The team built what Sinha claims is the first cloud data management platform to let customers mobilise applications, automate protection policies, recover from ransomware, and search and analyse application data at scale.

“We feel we are very well positioned in what is a very large and growing market. There is a need for companies in the current age to rethink how they manage data and this is what Rubrik enables. Instead of buying four or five separate hardware solutions, we provide a single easy-to-use management platform,” he says.

Far-ranging legislation

Not surprisingly, Sinha believes there are opportunities for the company following the introduction of the General Data Protection Regulation (GDPR) in Europe in late May. He also feels the far-ranging legislation is good for everyone.

“At the very least, GDPR has made companies take stock of their data. When they are forced to do this, it makes them pay attention to how well they are managing it and whether there are better ways to do so,” he says.

“Data management has typically taken a backseat in many enterprises and is something that is usually seen only in terms of it being a cost. The people who view it like this do so because they have not found a direct correlation between managing data and the top line. But by reviewing how a businesses looks after its data and by finding ways to dive deeper into it, it can be turned into an asset rather than simply an expense,” Sinha adds.

If you want to build a big company, you need to empower people and that comes from knowledge

That Sinha is someone who believes all data should be easily accessible is obvious. But this belief doesn’t just reveal itself in his company’s software – it also shows in its boardroom. The entrepreneur insists on what he calls “radical transparency”, which means that all employees are invited to attend board meetings, either in person or through video conferencing.

According to Sinha, no topics are off the table and employees are encouraged to challenge the company’s directors on its plans and performance.
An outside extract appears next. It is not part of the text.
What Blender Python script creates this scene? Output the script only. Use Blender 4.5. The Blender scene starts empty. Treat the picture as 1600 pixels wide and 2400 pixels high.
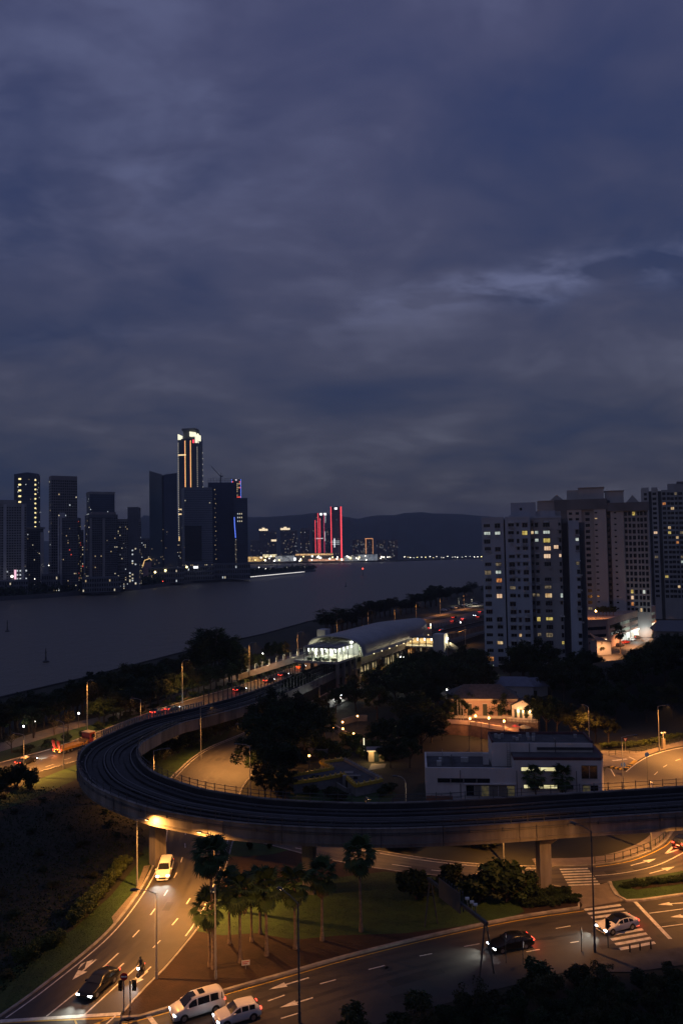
import bpy, math, random
import numpy as np
from mathutils import Vector, Matrix, Euler
random.seed(7); rnd = random.Random(7)
sc = bpy.context.scene
COL = sc.collection
PI = math.pi
R = math.radians

# ------------------------------------------------------------------ camera
FPX, CAMH, HORY, ROLL = 1850.0, 43.0, 1288.0, R(1.0)
pit = math.atan((HORY - 1200) / FPX)
FW = np.array([0, math.cos(pit), math.sin(pit)])
U0 = np.array([0, -math.sin(pit), math.cos(pit)]); R0 = np.array([1.0, 0, 0])
RT = math.cos(ROLL) * R0 - math.sin(ROLL) * U0
UP = math.sin(ROLL) * R0 + math.cos(ROLL) * U0
CAMP = np.array([0, 0, CAMH])
cam = bpy.data.cameras.new('camera'); cam_o = bpy.data.objects.new('camera', cam); COL.objects.link(cam_o)
cam.sensor_fit = 'VERTICAL'; cam.sensor_height = 36; cam.lens = 36 * FPX / 2400
cam.clip_start = 0.5; cam.clip_end = 20000
mw = Matrix(((RT[0], UP[0], -FW[0], 0), (RT[1], UP[1], -FW[1], 0), (RT[2], UP[2], -FW[2], CAMH), (0, 0, 0, 1)))
cam_o.matrix_world = mw
sc.camera = cam_o

# ------------------------------------------------------------------ sky
world = bpy.data.worlds.new('World'); sc.world = world; world.use_nodes = True
nt = world.node_tree; nt.nodes.clear()
def N(t, tree=None, **kw):
    n = (tree or nt).nodes.new(t)
    for k, v in kw.items(): setattr(n, k, v)
    return n
def L(a, b, tree=None): (tree or nt).links.new(a, b)
def mth(op, a, b=None, tree=None):
    n = N('ShaderNodeMath', tree, operation=op)
    for i, v in enumerate((a, b)):
        if v is None: continue
        if isinstance(v, (int, float)): n.inputs[i].default_value = v
        else: L(v, n.inputs[i], tree)
    return n.outputs[0]
def rampn(fac, stops, tree=None):
    n = N('ShaderNodeValToRGB', tree); e = n.color_ramp.elements
    while len(e) < len(stops): e.new(0.5)
    for i, (p, c) in enumerate(stops):
        e[i].position = p; e[i].color = (*c, 1)
    L(fac, n.inputs[0], tree); return n.outputs[0]
def mixc(f, a, b, mode='MIX', tree=None):
    n = N('ShaderNodeMix', tree, data_type='RGBA', blend_type=mode)
    for s, v in ((n.inputs[0], f), (n.inputs[6], a), (n.inputs[7], b)):
        if isinstance(v, (int, float)): s.default_value = v
        elif isinstance(v, tuple): s.default_value = (*v, 1)
        else: L(v, s, tree)
    return n.outputs[2]
SUN_EL, SUN_AZ = R(40), R(-125)          # dusk glow comes from behind and to the left
tc = N('ShaderNodeTexCoord')
sep = N('ShaderNodeSeparateXYZ'); L(tc.outputs['Generated'], sep.inputs[0])
zc = mth('MAXIMUM', sep.outputs[2], 0.0)
den = mth('ADD', zc, 0.22)
px_ = mth('DIVIDE', sep.outputs[0], den); py_ = mth('DIVIDE', sep.outputs[1], den)
cmb = N('ShaderNodeCombineXYZ'); L(px_, cmb.inputs[0]); L(py_, cmb.inputs[1])
def noise(scale, detail, rough, off, stretch=(1, 1, 1), dist=0.0):
    mp = N('ShaderNodeMapping'); mp.inputs[1].default_value = off; mp.inputs[3].default_value = stretch
    mp.inputs[2].default_value = (0, 0, R(-14))
    L(cmb.outputs[0], mp.inputs[0])
    n = N('ShaderNodeTexNoise'); n.inputs['Scale'].default_value = scale; n.inputs['Detail'].default_value = detail
    n.inputs['Roughness'].default_value = rough; n.inputs['Distortion'].default_value = dist
    L(mp.outputs[0], n.inputs[0]); return n.outputs[0]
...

“We want to eliminate information control. If you want to build a big company, you need to empower people and that comes from knowledge. We could just pay lip-service to the idea, but I want to ensure there are no secrets. In some companies there are cliques, and so employees can be left feeling on the outside of things. We want to eliminate this,” he says.

Whether the company can remain this open as it continues to grow remains to be seen. Sinha, who is eying a public flotation in the coming years, is optimistic it will.

“We want to be a 25,000-employee company and the global standard for data management. Rubrik is in no rush to go public, but when we do it will invite even more scrutiny of the company, and this is good because it will keep us focused and driving the business forward,” he says.